At one point I peeked around a corner of a shed and saw about 20 pigeons spread out on the side of a grain pile, feeding and unaware of my approach. I leaned against the wall and braced myself, squeezing off the shot. The first bird slumped over as the rest of the small flock jumped up and then settled down again. “Thwack.” The second bird rolled over and this time his flock mates took off, some landing on a nearby metal roof with the rest beating it for parts unknown. I heard a muffled report from one of the other rifles and watched another bird tumble off the roof.

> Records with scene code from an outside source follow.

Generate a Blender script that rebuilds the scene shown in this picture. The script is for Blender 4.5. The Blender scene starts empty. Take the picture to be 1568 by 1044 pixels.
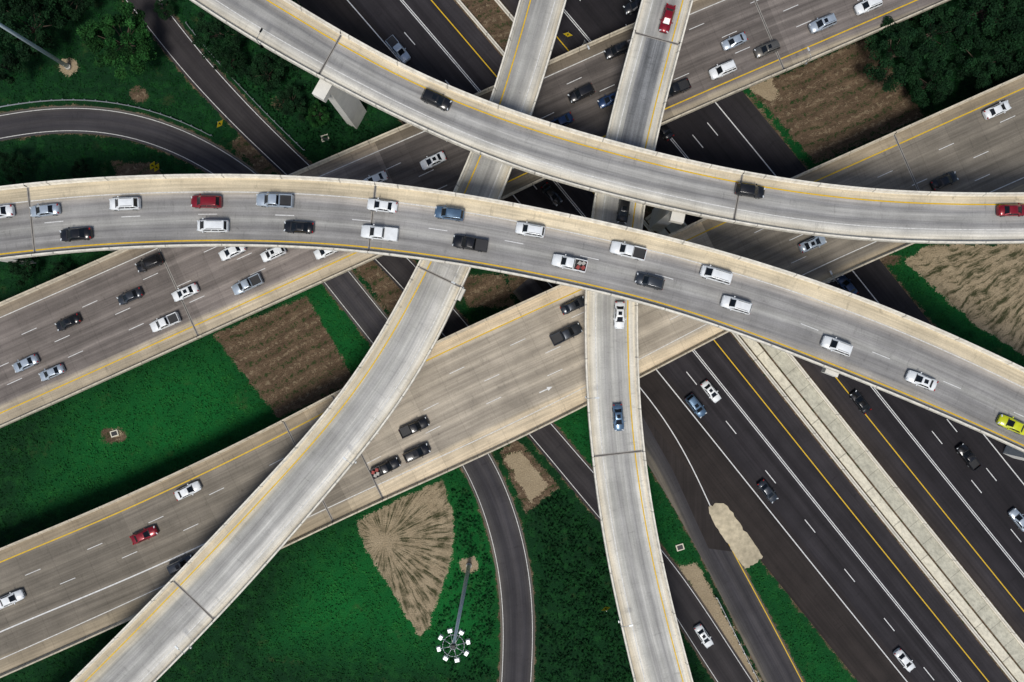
import bpy, math, random
import numpy as np
from mathutils import Vector
random.seed(7); rng=np.random.default_rng(7)
sc=bpy.context.scene
# ------------------------------------------------------------ image coordinates
H=132.0; F=1046.0; CX=784.0; CY=522.5      # image pixels to world: camera height, focal length in pixels, image centre
def W2(x,y,z=0.0):
    k=(H-z)/F
    return np.array([(x-CX)*k, -(y-CY)*k])
# ------------------------------------------------------------ node helpers
def new_mat(name):
    m=bpy.data.materials.new(name); m.use_nodes=True
    nt=m.node_tree; b=nt.nodes['Principled BSDF']; return m,nt,b
def sock(nt,s,v):
    if isinstance(v,(int,float,tuple,list)): s.default_value=v
    else: nt.links.new(v,s)
def mth(nt,op,a,b=None,c=None,clamp=False):
    n=nt.nodes.new('ShaderNodeMath'); n.operation=op; n.use_clamp=clamp
    sock(nt,n.inputs[0],a)
    if b is not None: sock(nt,n.inputs[1],b)
    if c is not None: sock(nt,n.inputs[2],c)
    return n.outputs[0]
def noise(nt,vec,scale,detail=3,rough=.55):
    n=nt.nodes.new('ShaderNodeTexNoise'); n.inputs['Scale'].default_value=scale
    n.inputs['Detail'].default_value=detail; n.inputs['Roughness'].default_value=rough
    if vec is not None: nt.links.new(vec,n.inputs['Vector'])
    return n.outputs[0]
def rng_map(nt,v,a,b,c,d,smooth=False):
    n=nt.nodes.new('ShaderNodeMapRange'); n.clamp=True
    if smooth: n.interpolation_type='SMOOTHSTEP'
    nt.links.new(v,n.inputs[0])
    for i,x in enumerate((a,b,c,d)): n.inputs[i+1].default_value=x
    return n.outputs[0]
def comb(nt,x,y,z=0.0):
    n=nt.nodes.new('ShaderNodeCombineXYZ'); sock(nt,n.inputs[0],x); sock(nt,n.inputs[1],y); sock(nt,n.inputs[2],z); return n.outputs[0]
def scl(nt,col,f):
    n=nt.nodes.new('ShaderNodeVectorMath'); n.operation='SCALE'; sock(nt,n.inputs[0],col); sock(nt,n.inputs['Scale'],f); return n.outputs[0]
def mix(nt,f,a,b):
    n=nt.nodes.new('ShaderNodeMix'); n.data_type='RGBA'; sock(nt,n.inputs[0],f)
    sock(nt,n.inputs[6],a if not isinstance(a,tuple) else (*a,1)); sock(nt,n.inputs[7],b if not isinstance(b,tuple) else (*b,1)); return n.outputs[2]
def ramp(nt,f,stops):
    n=nt.nodes.new('ShaderNodeValToRGB'); nt.links.new(f,n.inputs[0]); e=n.color_ramp.elements
    while len(e)>1: e.remove(e[0])
    e[0].position=stops[0][0]; e[0].color=(*stops[0][1],1)
    for p,c in stops[1:]:
        k=e.new(p); k.color=(*c,1)
    return n.outputs[0]
def uvsep(nt):
    u=nt.nodes.new('ShaderNodeUVMap'); u.uv_map='UVMap'
    s=nt.nodes.new('ShaderNodeSeparateXYZ'); nt.links.new(u.outputs[0],s.inputs[0]); return u.outputs[0],s.outputs[0],s.outputs[1]
def bump(nt,b,h,strength,dist=.02):
    n=nt.nodes.new('ShaderNodeBump'); n.inputs['Strength'].default_value=strength; n.inputs['Distance'].default_value=dist
    nt.links.new(h,n.inputs['Height']); nt.links.new(n.outputs[0],b.inputs['Normal'])
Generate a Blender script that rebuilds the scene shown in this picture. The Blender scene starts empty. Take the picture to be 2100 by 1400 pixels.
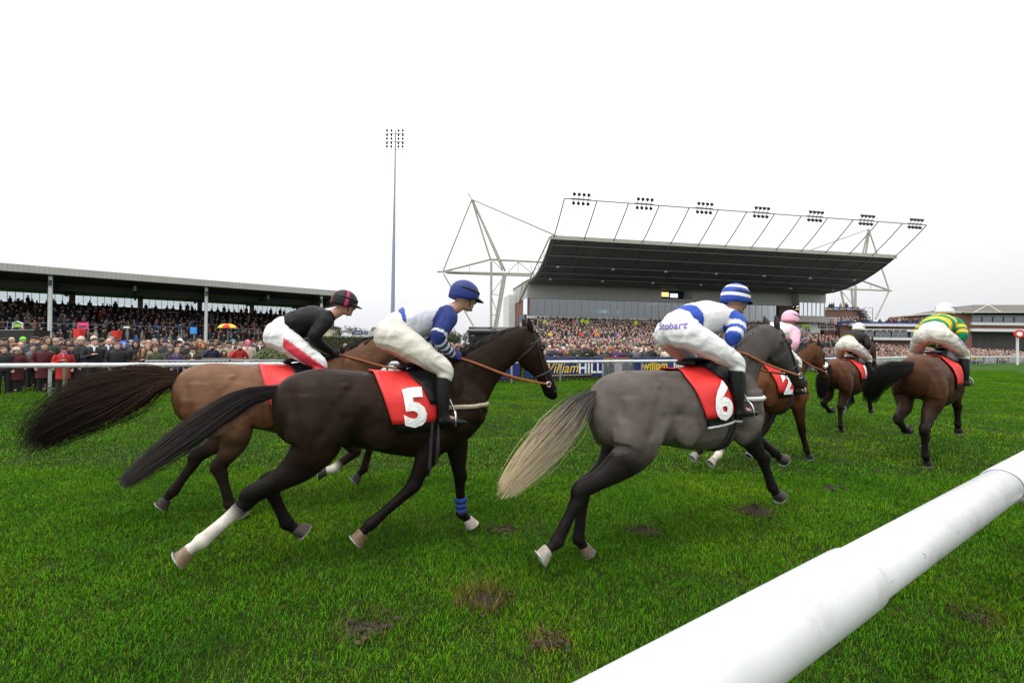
import bpy, bmesh, math, random
import numpy as np
from mathutils import Vector, Matrix, noise as mnoise
from mathutils.kdtree import KDTree
from mathutils.bvhtree import BVHTree
scene = bpy.context.scene
COL = scene.collection
R = math.radians
rnd = random.Random(7)

# ------------------------------------------------------------------ camera
CAM_Z, FPX = 1.77, 933.0
cd = bpy.data.cameras.new("camera"); cd.sensor_width = 36.0; cd.lens = 16.0
cd.clip_start = 0.05; cd.clip_end = 3000
cam = bpy.data.objects.new("camera", cd); COL.objects.link(cam)
CM = Matrix.Rotation(math.pi/2 + R(.50), 4, 'X') @ Matrix.Rotation(R(.60), 4, 'Z')
cam.matrix_world = Matrix.Translation((0, 0, CAM_Z)) @ CM
scene.camera = cam

# ------------------------------------------------------------------ sky, sun, exposure
scene.view_settings.view_transform = 'Standard'; scene.view_settings.look = 'None'
scene.view_settings.exposure = 0.0; scene.view_settings.gamma = 1.0
SUN_EL, SUN_AZ = 66, 215           # high soft sun behind the camera
w = bpy.data.worlds.new("World"); scene.world = w; w.use_nodes = True
nt = w.node_tree; nt.nodes.clear()
def N(t, x=0, **kw):
    n = nt.nodes.new(t)
    for k, v in kw.items(): setattr(n, k, v)
    return n
sky = N('ShaderNodeTexSky', sky_type='NISHITA'); sky.sun_disc = False
sky.sun_elevation = R(SUN_EL); sky.sun_rotation = R(SUN_AZ); sky.dust_density = 6.0
skys = N('ShaderNodeVectorMath', operation='SCALE'); skys.inputs['Scale'].default_value = .10
nt.links.new(sky.outputs[0], skys.inputs[0])
tc = N('ShaderNodeTexCoord'); sep = N('ShaderNodeSeparateXYZ')
nt.links.new(tc.outputs['Generated'], sep.inputs[0])
ramp = N('ShaderNodeValToRGB')      # overcast: about three times brighter overhead than at the horizon
cr = ramp.color_ramp; cr.elements[0].position = 0.0; cr.elements[0].color = (.80, .81, .84, 1)
cr.elements[1].position = 1.0; cr.elements[1].color = (1.0, 1.0, 1.0, 1)
e = cr.elements.new(.12); e.color = (.88, .885, .90, 1)
e = cr.elements.new(.35); e.color = (.98, .98, .985, 1)
nt.links.new(sep.outputs['Z'], ramp.inputs[0])
# brightness of the cloud layer by height and slightly by compass direction
m1 = N('ShaderNodeMath', operation='MULTIPLY_ADD'); m1.inputs[1].default_value = 1.5; m1.inputs[2].default_value = 1.0
mx = N('ShaderNodeMath', operation='MAXIMUM'); mx.inputs[1].default_value = 0
nt.links.new(sep.outputs['Z'], mx.inputs[0]); nt.links.new(mx.outputs[0], m1.inputs[0])
m2 = N('ShaderNodeMath', operation='MULTIPLY_ADD'); m2.inputs[1].default_value = -.12; m2.inputs[2].default_value = 1.05
nt.links.new(sep.outputs['X'], m2.inputs[0])
cn = N('ShaderNodeTexNoise'); cn.inputs['Scale'].default_value = 2.2; cn.inputs['Detail'].default_value = 4
nt.links.new(tc.outputs['Generated'], cn.inputs['Vector'])
m3 = N('ShaderNodeMath', operation='MULTIPLY_ADD'); m3.inputs[1].default_value = .10; m3.inputs[2].default_value = .95
nt.links.new(cn.outputs['Fac'], m3.inputs[0])
m4 = N('ShaderNodeMath', operation='MULTIPLY'); m5 = N('ShaderNodeMath', operation='MULTIPLY')
nt.links.new(m1.outputs[0], m4.inputs[0]); nt.links.new(m2.outputs[0], m4.inputs[1])
nt.links.new(m4.outputs[0], m5.inputs[0]); nt.links.new(m3.outputs[0], m5.inputs[1])
ov = N('ShaderNodeVectorMath', operation='SCALE')
nt.links.new(ramp.outputs[0], ov.inputs[0]); nt.links.new(m5.outputs[0], ov.inputs['Scale'])
mixw = N('ShaderNodeMix', data_type='RGBA'); mixw.inputs[0].default_value = .92
nt.links.new(skys.outputs[0], mixw.inputs[6]); nt.links.new(ov.outputs[0], mixw.inputs[7])
bg = N('ShaderNodeBackground'); bg.inputs[1].default_value = 1.0
wo = N('ShaderNodeOutputWorld')
nt.links.new(mixw.outputs[2], bg.inputs[0]); nt.links.new(bg.outputs[0], wo.inputs[0])
sl = bpy.data.lights.new("sun", 'SUN'); sl.energy = 1.5; sl.angle = R(10); sl.color = (1, .96, .9)
so = bpy.data.objects.new("sun", sl); COL.objects.link(so)
sdir = Vector((math.sin(R(SUN_AZ))*math.cos(R(SUN_EL)), math.cos(R(SUN_AZ))*math.cos(R(SUN_EL)), math.sin(R(SUN_EL))))
so.rotation_euler = sdir.to_track_quat('Z', 'Y').to_euler(); so.location = (0, 0, 60)

# ------------------------------------------------------------------ small geometry helpers
CAM3 = CM.to_3x3()
def P(px, py, Y):
    """point at forward distance Y seen at photo pixel (px, py)"""
    d = CAM3 @ Vector(((px-1050)/FPX, -(py-700)/FPX, -1.0))
    return Vector((0, 0, CAM_Z)) + d*(Y/d.y)
def V(*a): return Vector(a)
def lerp(a, b, t): return a + (b-a)*t

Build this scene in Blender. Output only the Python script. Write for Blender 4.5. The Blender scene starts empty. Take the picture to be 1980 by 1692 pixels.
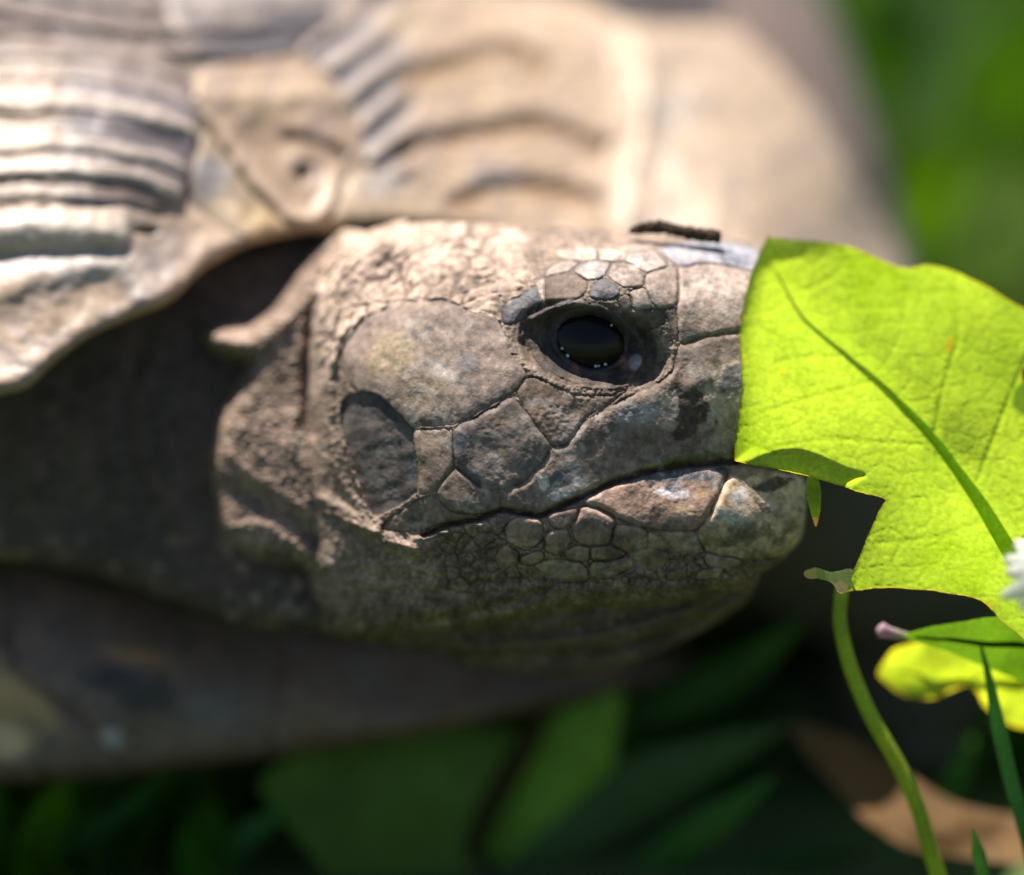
import bpy, math
import numpy as np
from mathutils import Vector

rng = np.random.default_rng(7)
scene = bpy.context.scene

# ------------------------------------------------------------------ camera, light, exposure
S = 4.0e-5                 # metres per unit of the modelling plane (one photo pixel at the tortoise's eye)
DIST = 0.60                # camera to eye
PITCH = math.radians(18)
C0 = np.array([0.0, 0.0, 0.045])
FWD = np.array([0.0, math.cos(PITCH), -math.sin(PITCH)])
UP = np.array([0.0, math.sin(PITCH), math.cos(PITCH)])

cam_d = bpy.data.cameras.new('camera')
cam = bpy.data.objects.new('camera', cam_d)
scene.collection.objects.link(cam)
cam.location = Vector(C0 - FWD * DIST)
cam.rotation_euler = (math.pi / 2 - PITCH, 0, 0)
cam_d.sensor_width = 36.0
cam_d.lens = 36.0 * DIST / (1980 * S)
cam_d.clip_start = 0.02
cam_d.clip_end = 2000
cam_d.dof.use_dof = True
cam_d.dof.focus_distance = DIST + 25 * S
cam_d.dof.aperture_fstop = cam_d.lens / 40.0
scene.camera = cam

# direction towards the sun: high above, a little to the left and slightly on the camera's side
sv = -0.22 * np.array([1.0, 0, 0]) - 0.06 * FWD + 0.96 * UP
sv /= np.linalg.norm(sv)
sun_elev = math.asin(sv[2])
sun_az = math.atan2(sv[0], sv[1])
world = bpy.data.worlds.new('World')
scene.world = world
world.use_nodes = True
wn = world.node_tree.nodes
sky = wn.new('ShaderNodeTexSky')
sky.sky_type = 'NISHITA'
sky.sun_disc = False
sky.sun_elevation = sun_elev
sky.sun_rotation = sun_az
wn['Background'].inputs['Strength'].default_value = 0.058
world.node_tree.links.new(sky.outputs[0], wn['Background'].inputs['Color'])
sun_d = bpy.data.lights.new('sun', 'SUN')
sun_d.energy = 5.0
sun_d.angle = math.radians(0.55)
sun_d.color = (1.0, 0.93, 0.84)
sun = bpy.data.objects.new('sun', sun_d)
scene.collection.objects.link(sun)
sun.rotation_euler = Vector(sv).to_track_quat('Z', 'Y').to_euler()
sun.location = (0, 0, 2)
scene.view_settings.view_transform = 'Standard'
scene.view_settings.look = 'None'
scene.view_settings.gamma = 1.0
scene.view_settings.use_curve_mapping = False
scene.view_settings.exposure = 1.03
scene.render.engine = 'CYCLES'
scene.cycles.use_denoising = True
scene.cycles.max_bounces = 8

# ------------------------------------------------------------------ small maths library
def to_world(px, py, d):
    """modelling plane (photo scale, seen square on) + depth behind it -> world"""
    px, py, d = np.broadcast_arrays(np.asarray(px, float), np.asarray(py, float), np.asarray(d, float))
    k = 1 + d * S / DIST
    x = (px - 990) * S * k
    h = (846 - py) * S * k
    dd = d * S
    return C0 + x[..., None] * np.array([1.0, 0, 0]) + dd[..., None] * FWD + h[..., None] * UP

def ground_depth(py):
    """depth at which the line of sight through row py meets the ground"""
    # C0z - d*S*sin + h*cos*(1+d*S/D) = 0
    h = (846 - py) * S
    return (C0[2] + h * UP[2]) / (math.sin(PITCH) - h * UP[2] / DIST) / S

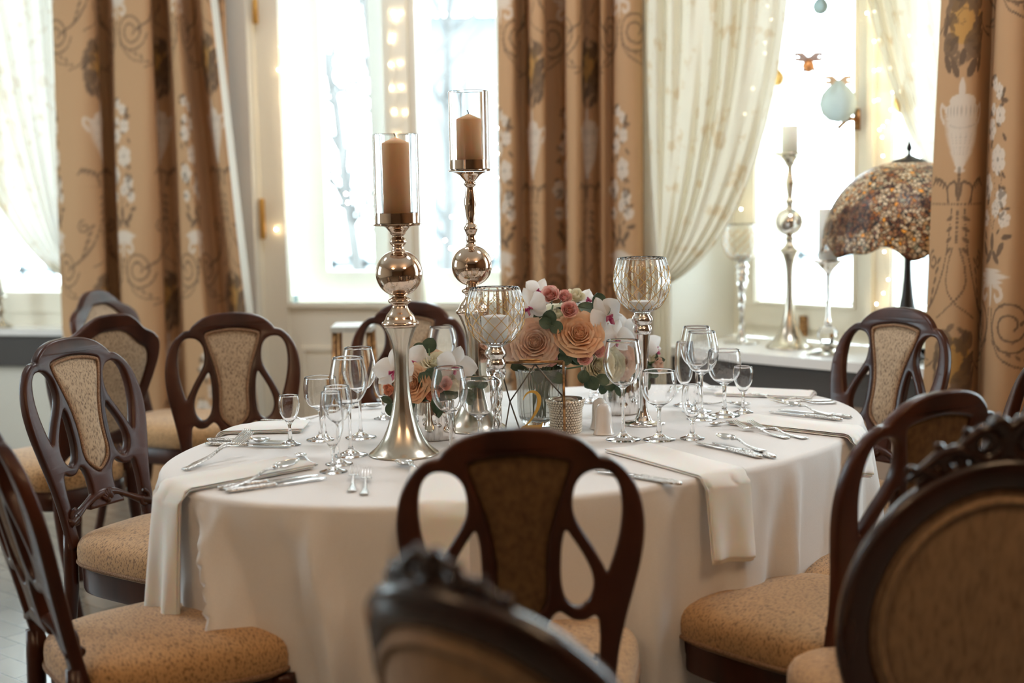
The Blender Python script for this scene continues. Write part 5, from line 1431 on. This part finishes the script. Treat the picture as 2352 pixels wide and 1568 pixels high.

Moving along I dropped to a knee and took another bird off a fence rail. We had to pass on many of these flying rats, because they were sitting on fences and roofs without a safe backdrop behind them. After a short break to rehydrate, one of the guys went back to the truck and swapped his rifle for an FX Ranchero handgun, which was set up to generate 22 fpe and zeroed for 35 yards. He then slipped inside the barn carrying the Ranchero at the ready. I have seen him put 10 consecutive shots into 1/2” at 40 yards with this PCP handgun, and he used it to good effect dumping pigeon after pigeon from the rafters.

We kept shooting until about noon, making a good show of it and bringing down a respectable number of birds. While I did not keep count, we collected the carcasses several times and I would estimate at least 20 birds on each pass, sometime quite a few more. This is another one of those settings where airguns are the most practical tool for the job; they are very accurate and generate much lower energy levels than our .22 rimfires. Additionally, the shrouded barrels make them so quiet we don’t disturb the livestock or the staff as we move through the farm.

After loading up the gear we made our way to a local Mexican restaurant, one of the authentic kitchens you only find in our Southwestern border states. We filled up on chili rellenos, empanadas, tamales and tortilla chips soaked in fiery salsa, chugged a couple ice cold drinks, and then well fed, rehydrated, and just a tad sunburned headed off, so I could prepare for the trip home.